Dans ce pays, il est l’un des rares magistrats à avoir occupé autant de hautes fonctions dans la pyramide judiciaire. En accédant à la tête du Comité des 7 «Sages», il parachève ainsi sa carrière dans la Magistrature, après avoir été Procureur général près la Cour suprême et plus tard Premier président de la haute juridiction, avant d’être remplacé par Cheikh Tidiane Coulibaly. Le juge Camara a été Substitut du procureur, Premier substitut au Parquet de Dakar, procureur de la République à Kaolack, puis à Ziguinchor… Ce n’était que le début d’une carrière fournie. De la Cour d’appel de Dakar, il rejoint les hautes juridictions déjà avec la Cour de cassation et la Cour suprême où il devient Procureur général, puis Premier président en avril 2015.
Mamadou Badio Camara est aussi un ancien expert des Nations unies, membre de la Commission d’enquête sur la situation des prisonniers politiques au Burundi, ancien expert de l’Oif, Projet Justice, Haïti, ancien vice-président du Comité des Nations unies contre les disparitions forcées, vice-président de l’Association des hautes juridictions de cassation des pays ayant en partage l’usage du français (Ahjucaf).

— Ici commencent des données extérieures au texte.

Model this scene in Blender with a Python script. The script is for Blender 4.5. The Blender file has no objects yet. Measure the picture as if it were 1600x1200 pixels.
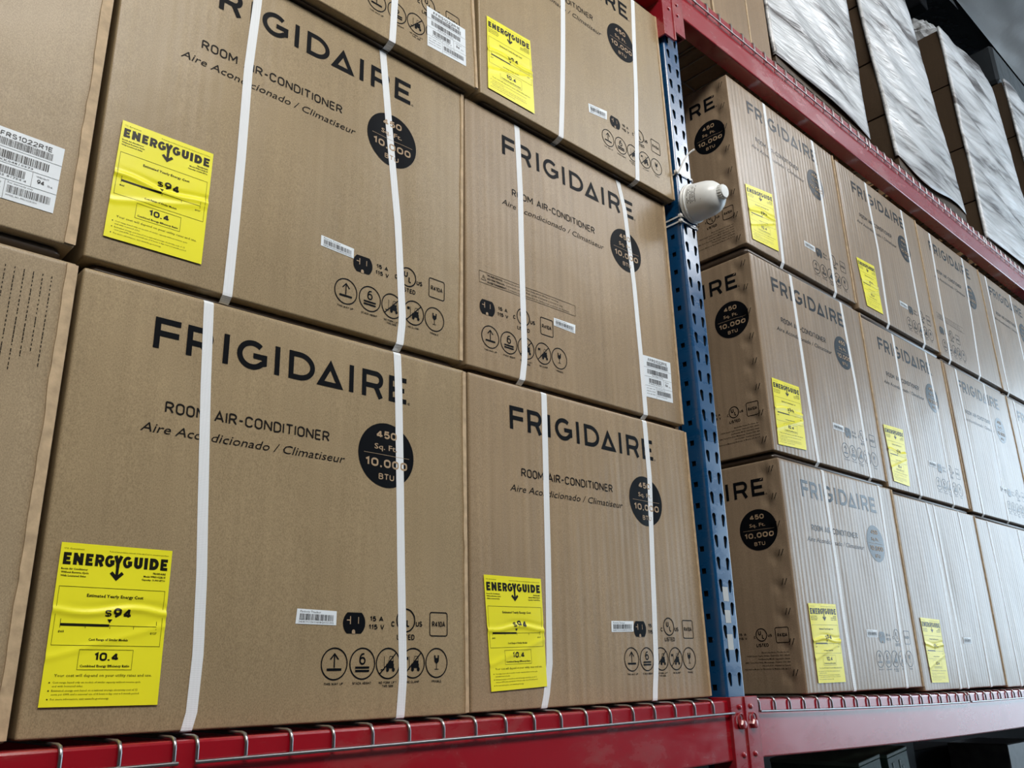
import bpy, math, random
import numpy as np

S = bpy.context.scene
COL = S.collection

# ---------------------------------------------------------------- camera, world, lights, exposure
cam_data = bpy.data.cameras.new('camera')
cam_data.sensor_fit = 'HORIZONTAL'
cam_data.sensor_width = 36.0
cam_data.lens = 1362.2 / 1600 * 36
cam_data.clip_start = 0.02
cam = bpy.data.objects.new('camera', cam_data)
COL.objects.link(cam)
cam.location = (-1.078, -1.2533, 0.0539)
cam.rotation_euler = (1.8966, 0.0246, -0.7554)
S.camera = cam

S.view_settings.view_transform = 'Standard'
S.view_settings.look = 'None'
S.view_settings.exposure = 0.0
S.view_settings.gamma = 1.0
S.view_settings.use_curve_mapping = False

world = bpy.data.worlds.new('overcast_sky')
S.world = world
world.use_nodes = True
wn = world.node_tree.nodes
wn['Background'].inputs[0].default_value = (0.66, 0.84, 1.0, 1)
wn['Background'].inputs[1].default_value = 4.6


def area_light(name, loc, target, sx, sy, power, color):
    d = bpy.data.lights.new(name, 'AREA')
    d.shape = 'RECTANGLE'
    d.size, d.size_y = sx, sy
    d.energy = power
    d.color = color
    o = bpy.data.objects.new(name, d)
    COL.objects.link(o)
    o.location = loc
    v = np.array(target, float) - np.array(loc, float)
    from mathutils import Vector
    o.rotation_euler = Vector(v).to_track_quat('-Z', 'Y').to_euler()
    return o


area_light('added_fill_lamp', (-1.0, -3.2, 4.35), (0.0, 0.0, 0.6), 3.6, 1.6, 335, (1.0, 0.95, 0.88))  # unseen soft fill added above the aisle for the left bay; no skylight modelled
area_light('added_fill_lamp', (4.2, -3.0, 4.35), (3.4, 0.0, 1.2), 3.6, 1.6, 125, (0.94, 0.97, 1.0))  # second added fill, for the right bay
port = area_light('doorway_portal', (12.0, -3.75, 1.57), (0, -3.75, 1.57), 6.5, 6.05, 1, (1, 1, 1))
port.data.cycles.is_portal = True

# ---------------------------------------------------------------- materials
MATS = {}


def new_mat(name):
    m = bpy.data.materials.new(name)
    m.use_nodes = True
    MATS[name] = m
    nt = m.node_tree
    return m, nt, nt.nodes['Principled BSDF']


def N(nt, kind, **kw):
    n = nt.nodes.new(kind)
    for k, v in kw.items():
        setattr(n, k, v)
    return n


def ramp(nt, fac, stops):
    r = N(nt, 'ShaderNodeValToRGB')
    el = r.color_ramp.elements
    while len(el) < len(stops):
        el.new(0.5)
    for e, (p, c) in zip(el, stops):
        e.position = p
        e.color = c if len(c) == 4 else (*c, 1)
    nt.links.new(fac, r.inputs[0])
    return r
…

Avec ce pedigree, il a tenté d’incarner la sagesse d’un membre du Conseil constitutionnel. «C’est le serment qui fait du juriste un juge, quelle que soit par ailleurs sa compétence. Le juge n’est en effet admis à assumer sa mission qu’après la prestation d’un serment qui l’oblige et qui l’engage. Un serment à compter duquel ses opinions cessent d’être de simples points de vue doctrinaux pour devenir des décisions», conseillait-il à Me Awa Dièye, devenue aussi «Sage» en septembre 2022, lors de sa prestation de serment.